Goal
Write out the data again exactly, skipping every picture.

Collected data
- - - -
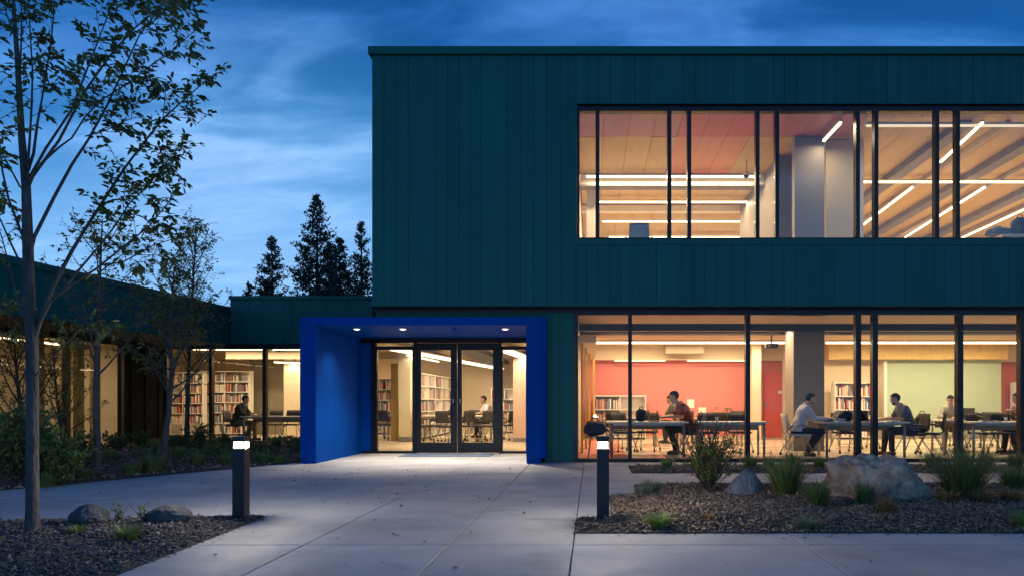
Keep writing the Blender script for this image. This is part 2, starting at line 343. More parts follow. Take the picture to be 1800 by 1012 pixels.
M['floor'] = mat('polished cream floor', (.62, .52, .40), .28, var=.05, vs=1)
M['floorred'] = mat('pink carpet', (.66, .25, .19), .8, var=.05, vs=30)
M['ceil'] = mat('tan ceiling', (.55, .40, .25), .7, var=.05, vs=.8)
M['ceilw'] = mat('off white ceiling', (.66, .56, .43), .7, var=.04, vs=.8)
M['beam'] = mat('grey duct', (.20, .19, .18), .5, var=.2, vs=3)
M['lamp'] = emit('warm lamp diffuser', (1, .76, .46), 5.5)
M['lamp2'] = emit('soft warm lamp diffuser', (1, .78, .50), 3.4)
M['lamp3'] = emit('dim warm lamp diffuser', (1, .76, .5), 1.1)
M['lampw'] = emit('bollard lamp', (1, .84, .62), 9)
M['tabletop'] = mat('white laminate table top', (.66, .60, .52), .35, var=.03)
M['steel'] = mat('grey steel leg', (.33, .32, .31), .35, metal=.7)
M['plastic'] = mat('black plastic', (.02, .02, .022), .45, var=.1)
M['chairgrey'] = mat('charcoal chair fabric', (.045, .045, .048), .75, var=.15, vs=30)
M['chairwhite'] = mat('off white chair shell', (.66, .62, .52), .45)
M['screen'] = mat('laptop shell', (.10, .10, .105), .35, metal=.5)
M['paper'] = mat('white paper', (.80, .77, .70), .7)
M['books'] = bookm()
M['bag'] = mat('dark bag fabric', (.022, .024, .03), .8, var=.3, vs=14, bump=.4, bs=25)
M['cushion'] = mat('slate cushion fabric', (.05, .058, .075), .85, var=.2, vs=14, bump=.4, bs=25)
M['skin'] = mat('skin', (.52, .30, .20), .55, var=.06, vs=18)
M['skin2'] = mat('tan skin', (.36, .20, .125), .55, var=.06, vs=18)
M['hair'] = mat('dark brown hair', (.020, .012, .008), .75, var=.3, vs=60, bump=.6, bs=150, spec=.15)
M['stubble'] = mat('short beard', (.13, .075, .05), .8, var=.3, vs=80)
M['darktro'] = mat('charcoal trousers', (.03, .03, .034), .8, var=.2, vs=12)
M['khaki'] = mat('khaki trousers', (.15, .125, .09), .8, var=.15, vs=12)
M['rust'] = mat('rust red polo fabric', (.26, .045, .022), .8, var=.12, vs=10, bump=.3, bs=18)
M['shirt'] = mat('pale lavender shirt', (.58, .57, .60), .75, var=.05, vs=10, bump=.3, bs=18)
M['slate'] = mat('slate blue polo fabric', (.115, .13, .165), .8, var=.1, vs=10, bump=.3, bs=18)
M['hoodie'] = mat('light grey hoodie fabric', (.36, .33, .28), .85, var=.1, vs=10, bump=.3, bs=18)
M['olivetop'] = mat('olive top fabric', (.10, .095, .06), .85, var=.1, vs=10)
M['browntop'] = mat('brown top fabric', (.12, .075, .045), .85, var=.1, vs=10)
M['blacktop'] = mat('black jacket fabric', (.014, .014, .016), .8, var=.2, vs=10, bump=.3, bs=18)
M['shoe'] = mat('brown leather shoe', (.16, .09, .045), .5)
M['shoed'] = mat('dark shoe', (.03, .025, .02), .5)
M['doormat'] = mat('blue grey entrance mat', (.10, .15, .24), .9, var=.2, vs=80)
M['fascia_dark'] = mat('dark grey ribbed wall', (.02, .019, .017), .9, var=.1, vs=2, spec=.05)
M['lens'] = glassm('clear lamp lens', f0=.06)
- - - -
Result of this exercise
Keep writing the Blender script for this image. This is part 2, starting at line 343. More parts follow. Take the picture to be 1800 by 1012 pixels.
M['floor'] = mat('polished cream floor', (.62, .52, .40), .28, var=.05, vs=1)
M['floorred'] = mat('pink carpet', (.66, .25, .19), .8, var=.05, vs=30)
M['ceil'] = mat('tan ceiling', (.55, .40, .25), .7, var=.05, vs=.8)
M['ceilw'] = mat('off white ceiling', (.66, .56, .43), .7, var=.04, vs=.8)
M['beam'] = mat('grey duct', (.20, .19, .18), .5, var=.2, vs=3)
M['lamp'] = emit('warm lamp diffuser', (1, .76, .46), 5.5)
M['lamp2'] = emit('soft warm lamp diffuser', (1, .78, .50), 3.4)
M['lamp3'] = emit('dim warm lamp diffuser', (1, .76, .5), 1.1)
M['lampw'] = emit('bollard lamp', (1, .84, .62), 9)
M['tabletop'] = mat('white laminate table top', (.66, .60, .52), .35, var=.03)
M['steel'] = mat('grey steel leg', (.33, .32, .31), .35, metal=.7)
M['plastic'] = mat('black plastic', (.02, .02, .022), .45, var=.1)
M['chairgrey'] = mat('charcoal chair fabric', (.045, .045, .048), .75, var=.15, vs=30)
M['chairwhite'] = mat('off white chair shell', (.66, .62, .52), .45)
M['screen'] = mat('laptop shell', (.10, .10, .105), .35, metal=.5)
M['paper'] = mat('white paper', (.80, .77, .70), .7)
M['books'] = bookm()
M['bag'] = mat('dark bag fabric', (.022, .024, .03), .8, var=.3, vs=14, bump=.4, bs=25)
M['cushion'] = mat('slate cushion fabric', (.05, .058, .075), .85, var=.2, vs=14, bump=.4, bs=25)
M['skin'] = mat('skin', (.52, .30, .20), .55, var=.06, vs=18)
M['skin2'] = mat('tan skin', (.36, .20, .125), .55, var=.06, vs=18)
M['hair'] = mat('dark brown hair', (.020, .012, .008), .75, var=.3, vs=60, bump=.6, bs=150, spec=.15)
M['stubble'] = mat('short beard', (.13, .075, .05), .8, var=.3, vs=80)
M['darktro'] = mat('charcoal trousers', (.03, .03, .034), .8, var=.2, vs=12)
M['khaki'] = mat('khaki trousers', (.15, .125, .09), .8, var=.15, vs=12)
M['rust'] = mat('rust red polo fabric', (.26, .045, .022), .8, var=.12, vs=10, bump=.3, bs=18)
M['shirt'] = mat('pale lavender shirt', (.58, .57, .60), .75, var=.05, vs=10, bump=.3, bs=18)
M['slate'] = mat('slate blue polo fabric', (.115, .13, .165), .8, var=.1, vs=10, bump=.3, bs=18)
M['hoodie'] = mat('light grey hoodie fabric', (.36, .33, .28), .85, var=.1, vs=10, bump=.3, bs=18)
M['olivetop'] = mat('olive top fabric', (.10, .095, .06), .85, var=.1, vs=10)
M['browntop'] = mat('brown top fabric', (.12, .075, .045), .85, var=.1, vs=10)
M['blacktop'] = mat('black jacket fabric', (.014, .014, .016), .8, var=.2, vs=10, bump=.3, bs=18)
M['shoe'] = mat('brown leather shoe', (.16, .09, .045), .5)
M['shoed'] = mat('dark shoe', (.03, .025, .02), .5)
M['doormat'] = mat('blue grey entrance mat', (.10, .15, .24), .9, var=.2, vs=80)
M['fascia_dark'] = mat('dark grey ribbed wall', (.02, .019, .017), .9, var=.1, vs=2, spec=.05)
M['lens'] = glassm('clear lamp lens', f0=.06)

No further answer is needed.